Celeste Ng grew up in Shaker Heights, Ohio, and plots her
story, Little Fires Everywhere in the same town. In between Shaker Heights and
her story, Ng attended Harvard University and earned a master’s degree in fine
arts from the University of Michigan.
While we are talking about her writing chops, this latest
book is also a Hulu original series starring Reese Witherspoon and Kerry
Washington.
As for the book, it’s available on Kindle, in paperback, and
on Audible. And, you might want to take a look because the story Celeste Ng
draws us into is powerful and complicated. The story starts with the nearly idyllic
setting of Shaker Heights and Elena Richardson, who we think might be close to a
Stepford Wife.
Ng sets a somewhat long and winding road, giving us new
hints and grudgingly providing backstory only as it’s needed to justify Elena’s
latest movements across town while renting her and her husband’s starter home to
a single woman, Mia Warren, and her daughter Pearl. The Richardson family is
white. The Warren’s are African American. It shouldn’t matter, but there’s that
edge, some confusion on everyone’s part as just how to act without insulting the
other, but it still happens.
Pearl goes to school with the four Richardson children and
they all get along well enough to visit each other’s homes. The Richardson’s
have it all and have never traveled. Pearl has less but has been all over the
states as her mother, a photographer and artist goes with the wind.

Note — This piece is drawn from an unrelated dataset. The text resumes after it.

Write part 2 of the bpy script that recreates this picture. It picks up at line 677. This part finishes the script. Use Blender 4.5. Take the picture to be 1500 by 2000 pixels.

Well, more certainly she blows against the wind, and we
learn both mothers, Mia and Elena have their dark sides, their secrets, and have
faced the ferocious pull that motherhood brings.
About the time our many characters settle into their
respective roles, a new character arrives who sets the town on its ear. As you
may have guessed, this character also tears apart what little friendship there
is between the mothers and their children.
I can definitely see the town of Shaker Heights in my mind, and I learned a little (or a little too much) about
art and photography, but what the author does so well is present two (sometimes three)
well-defined sides to each argument. I didn’t have to agree with one side over
another, I just had to understand how each character’s life made them the way
they are and made them think what they thought.
This is a fairly detailed, slightly over-the-top view of life, nature versus nurture, and a good read through and through. The book is 347 pages, $9.99 on Kindle.